### GOAL
Your task is to transcribe, without alteration, the lines from the top of the material below through the line bearing "for o_ in OBST: OG.setdefault(gk(o_[0], o_[1]), []).append(o_)", inclusive.
━━━ RAW DATA
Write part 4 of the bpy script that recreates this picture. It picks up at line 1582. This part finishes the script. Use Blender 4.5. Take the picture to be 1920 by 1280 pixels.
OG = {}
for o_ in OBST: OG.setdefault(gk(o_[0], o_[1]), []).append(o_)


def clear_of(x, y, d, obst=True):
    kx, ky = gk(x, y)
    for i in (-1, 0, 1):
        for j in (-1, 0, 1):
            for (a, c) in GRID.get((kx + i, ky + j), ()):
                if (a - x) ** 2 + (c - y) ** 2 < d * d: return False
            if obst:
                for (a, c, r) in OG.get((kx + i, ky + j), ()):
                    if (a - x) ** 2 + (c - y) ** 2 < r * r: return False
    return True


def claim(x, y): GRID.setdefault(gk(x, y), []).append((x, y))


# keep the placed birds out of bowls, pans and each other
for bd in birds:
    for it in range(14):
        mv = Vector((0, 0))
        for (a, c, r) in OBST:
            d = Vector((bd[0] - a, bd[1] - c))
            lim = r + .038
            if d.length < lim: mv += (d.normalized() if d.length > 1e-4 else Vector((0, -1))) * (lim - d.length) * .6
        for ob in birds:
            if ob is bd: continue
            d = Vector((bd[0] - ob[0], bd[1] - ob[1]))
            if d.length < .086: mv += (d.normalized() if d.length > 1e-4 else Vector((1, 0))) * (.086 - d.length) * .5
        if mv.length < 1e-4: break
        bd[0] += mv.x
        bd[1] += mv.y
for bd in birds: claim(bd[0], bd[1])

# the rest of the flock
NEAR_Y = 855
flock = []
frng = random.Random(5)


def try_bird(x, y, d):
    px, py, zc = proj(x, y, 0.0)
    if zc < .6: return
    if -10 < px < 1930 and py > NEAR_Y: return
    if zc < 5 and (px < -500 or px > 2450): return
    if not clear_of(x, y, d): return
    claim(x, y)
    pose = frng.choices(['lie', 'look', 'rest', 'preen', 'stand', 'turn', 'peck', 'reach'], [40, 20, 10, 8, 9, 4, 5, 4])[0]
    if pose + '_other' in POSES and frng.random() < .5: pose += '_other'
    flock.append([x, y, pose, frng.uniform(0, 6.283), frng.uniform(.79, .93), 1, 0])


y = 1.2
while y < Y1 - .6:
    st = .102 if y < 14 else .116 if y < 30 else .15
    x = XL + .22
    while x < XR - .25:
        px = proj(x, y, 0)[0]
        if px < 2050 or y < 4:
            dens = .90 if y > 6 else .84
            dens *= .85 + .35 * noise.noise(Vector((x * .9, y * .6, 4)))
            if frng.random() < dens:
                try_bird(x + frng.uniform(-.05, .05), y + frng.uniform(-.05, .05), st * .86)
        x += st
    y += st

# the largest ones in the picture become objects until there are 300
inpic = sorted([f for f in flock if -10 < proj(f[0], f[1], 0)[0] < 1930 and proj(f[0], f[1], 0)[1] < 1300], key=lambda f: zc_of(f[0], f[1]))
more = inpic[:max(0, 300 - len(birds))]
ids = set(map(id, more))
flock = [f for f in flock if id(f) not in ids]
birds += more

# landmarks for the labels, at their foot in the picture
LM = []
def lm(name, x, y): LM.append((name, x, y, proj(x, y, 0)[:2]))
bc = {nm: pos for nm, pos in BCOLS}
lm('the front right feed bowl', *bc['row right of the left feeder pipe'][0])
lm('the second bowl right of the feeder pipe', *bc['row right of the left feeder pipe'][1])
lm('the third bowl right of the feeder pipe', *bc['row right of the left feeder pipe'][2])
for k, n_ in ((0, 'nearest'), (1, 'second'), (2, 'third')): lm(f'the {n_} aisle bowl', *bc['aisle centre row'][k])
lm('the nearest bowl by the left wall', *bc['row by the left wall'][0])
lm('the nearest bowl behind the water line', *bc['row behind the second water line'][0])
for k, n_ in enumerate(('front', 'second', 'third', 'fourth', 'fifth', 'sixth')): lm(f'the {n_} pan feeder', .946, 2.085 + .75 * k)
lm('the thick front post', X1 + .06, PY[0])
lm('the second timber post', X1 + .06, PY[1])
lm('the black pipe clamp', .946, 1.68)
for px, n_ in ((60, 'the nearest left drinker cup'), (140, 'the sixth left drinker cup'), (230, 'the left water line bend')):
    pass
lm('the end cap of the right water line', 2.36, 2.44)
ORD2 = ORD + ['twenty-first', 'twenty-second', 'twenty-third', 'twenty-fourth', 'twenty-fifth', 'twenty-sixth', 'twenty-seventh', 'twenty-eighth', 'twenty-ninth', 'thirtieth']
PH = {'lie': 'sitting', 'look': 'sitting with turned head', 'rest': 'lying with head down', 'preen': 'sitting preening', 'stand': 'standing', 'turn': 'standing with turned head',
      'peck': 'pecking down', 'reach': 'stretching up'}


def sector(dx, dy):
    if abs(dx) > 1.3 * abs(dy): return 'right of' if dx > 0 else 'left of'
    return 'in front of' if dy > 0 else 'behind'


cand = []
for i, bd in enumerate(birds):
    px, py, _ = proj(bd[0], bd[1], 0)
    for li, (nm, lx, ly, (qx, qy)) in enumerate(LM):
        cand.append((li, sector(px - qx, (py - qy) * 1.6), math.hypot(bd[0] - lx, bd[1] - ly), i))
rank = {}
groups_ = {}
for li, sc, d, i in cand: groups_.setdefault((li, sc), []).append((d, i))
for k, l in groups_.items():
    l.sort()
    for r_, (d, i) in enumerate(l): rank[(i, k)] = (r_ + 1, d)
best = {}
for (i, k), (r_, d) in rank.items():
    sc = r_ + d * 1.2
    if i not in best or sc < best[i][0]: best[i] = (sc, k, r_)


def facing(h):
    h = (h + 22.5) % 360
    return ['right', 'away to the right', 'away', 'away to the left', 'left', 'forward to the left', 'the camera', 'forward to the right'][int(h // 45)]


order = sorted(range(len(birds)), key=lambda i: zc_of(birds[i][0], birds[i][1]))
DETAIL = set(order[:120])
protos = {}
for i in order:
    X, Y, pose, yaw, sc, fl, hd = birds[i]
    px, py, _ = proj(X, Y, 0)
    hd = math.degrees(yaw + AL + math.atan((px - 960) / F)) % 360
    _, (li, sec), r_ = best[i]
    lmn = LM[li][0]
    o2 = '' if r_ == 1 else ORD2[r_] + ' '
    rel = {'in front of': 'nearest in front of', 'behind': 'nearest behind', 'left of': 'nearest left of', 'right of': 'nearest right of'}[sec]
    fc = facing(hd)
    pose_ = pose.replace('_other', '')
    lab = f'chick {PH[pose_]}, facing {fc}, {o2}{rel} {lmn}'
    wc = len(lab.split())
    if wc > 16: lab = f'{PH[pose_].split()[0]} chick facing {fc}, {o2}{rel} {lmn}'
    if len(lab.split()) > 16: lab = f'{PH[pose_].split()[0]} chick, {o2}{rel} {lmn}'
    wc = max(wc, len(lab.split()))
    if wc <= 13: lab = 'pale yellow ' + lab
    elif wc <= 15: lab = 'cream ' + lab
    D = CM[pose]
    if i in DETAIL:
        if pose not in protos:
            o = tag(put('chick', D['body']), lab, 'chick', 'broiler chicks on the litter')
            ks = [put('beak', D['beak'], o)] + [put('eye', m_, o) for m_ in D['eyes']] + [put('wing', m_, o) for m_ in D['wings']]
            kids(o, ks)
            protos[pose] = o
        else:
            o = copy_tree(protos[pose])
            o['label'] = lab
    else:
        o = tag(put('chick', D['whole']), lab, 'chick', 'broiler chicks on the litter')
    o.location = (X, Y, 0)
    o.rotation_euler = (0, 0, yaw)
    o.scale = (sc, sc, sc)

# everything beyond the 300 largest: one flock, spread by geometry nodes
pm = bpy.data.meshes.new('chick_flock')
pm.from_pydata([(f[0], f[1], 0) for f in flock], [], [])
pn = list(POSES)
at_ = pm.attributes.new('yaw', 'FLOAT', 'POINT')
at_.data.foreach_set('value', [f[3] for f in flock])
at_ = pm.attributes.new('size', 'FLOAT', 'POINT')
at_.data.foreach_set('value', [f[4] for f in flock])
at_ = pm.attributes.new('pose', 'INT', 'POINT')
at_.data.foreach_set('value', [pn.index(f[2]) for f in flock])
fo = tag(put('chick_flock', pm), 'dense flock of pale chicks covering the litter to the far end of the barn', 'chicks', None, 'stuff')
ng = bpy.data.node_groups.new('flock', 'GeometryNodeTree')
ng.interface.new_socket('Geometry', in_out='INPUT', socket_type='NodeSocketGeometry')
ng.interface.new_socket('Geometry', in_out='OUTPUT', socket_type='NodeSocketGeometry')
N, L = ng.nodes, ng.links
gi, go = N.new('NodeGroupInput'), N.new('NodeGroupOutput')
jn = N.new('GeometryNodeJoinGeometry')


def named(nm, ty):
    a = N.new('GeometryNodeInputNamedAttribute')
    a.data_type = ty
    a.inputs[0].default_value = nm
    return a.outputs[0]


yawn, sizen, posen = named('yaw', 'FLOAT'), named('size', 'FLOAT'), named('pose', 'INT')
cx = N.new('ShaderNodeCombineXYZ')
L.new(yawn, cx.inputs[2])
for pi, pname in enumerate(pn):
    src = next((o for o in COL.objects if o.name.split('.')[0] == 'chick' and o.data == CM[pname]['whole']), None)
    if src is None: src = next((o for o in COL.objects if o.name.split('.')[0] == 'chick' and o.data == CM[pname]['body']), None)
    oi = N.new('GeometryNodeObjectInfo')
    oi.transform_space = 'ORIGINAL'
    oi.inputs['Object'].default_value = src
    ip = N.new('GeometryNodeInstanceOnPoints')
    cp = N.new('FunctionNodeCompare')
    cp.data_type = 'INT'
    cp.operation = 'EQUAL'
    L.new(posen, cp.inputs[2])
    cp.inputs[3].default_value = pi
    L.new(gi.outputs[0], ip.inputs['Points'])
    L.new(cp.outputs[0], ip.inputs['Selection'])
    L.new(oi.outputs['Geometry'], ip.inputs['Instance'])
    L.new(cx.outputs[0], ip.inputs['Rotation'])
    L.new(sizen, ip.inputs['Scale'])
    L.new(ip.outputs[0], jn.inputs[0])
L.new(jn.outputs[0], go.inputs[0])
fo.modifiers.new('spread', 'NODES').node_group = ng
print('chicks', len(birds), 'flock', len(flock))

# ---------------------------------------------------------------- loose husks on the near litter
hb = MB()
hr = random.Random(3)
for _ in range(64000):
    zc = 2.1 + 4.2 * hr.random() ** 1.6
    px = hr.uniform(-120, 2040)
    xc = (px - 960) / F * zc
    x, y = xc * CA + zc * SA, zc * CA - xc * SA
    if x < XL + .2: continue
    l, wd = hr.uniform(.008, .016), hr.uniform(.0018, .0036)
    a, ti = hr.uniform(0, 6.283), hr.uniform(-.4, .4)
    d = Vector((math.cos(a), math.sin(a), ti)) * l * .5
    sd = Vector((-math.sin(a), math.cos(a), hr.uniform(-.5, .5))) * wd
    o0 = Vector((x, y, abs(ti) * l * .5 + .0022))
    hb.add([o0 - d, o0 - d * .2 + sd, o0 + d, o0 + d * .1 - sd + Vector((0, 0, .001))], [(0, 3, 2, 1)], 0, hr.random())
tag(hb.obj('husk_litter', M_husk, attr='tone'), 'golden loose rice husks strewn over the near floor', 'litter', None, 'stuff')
━━━━━━
### FULL SOLUTION
Write part 4 of the bpy script that recreates this picture. It picks up at line 1582. This part finishes the script. Use Blender 4.5. Take the picture to be 1920 by 1280 pixels.
OG = {}
for o_ in OBST: OG.setdefault(gk(o_[0], o_[1]), []).append(o_)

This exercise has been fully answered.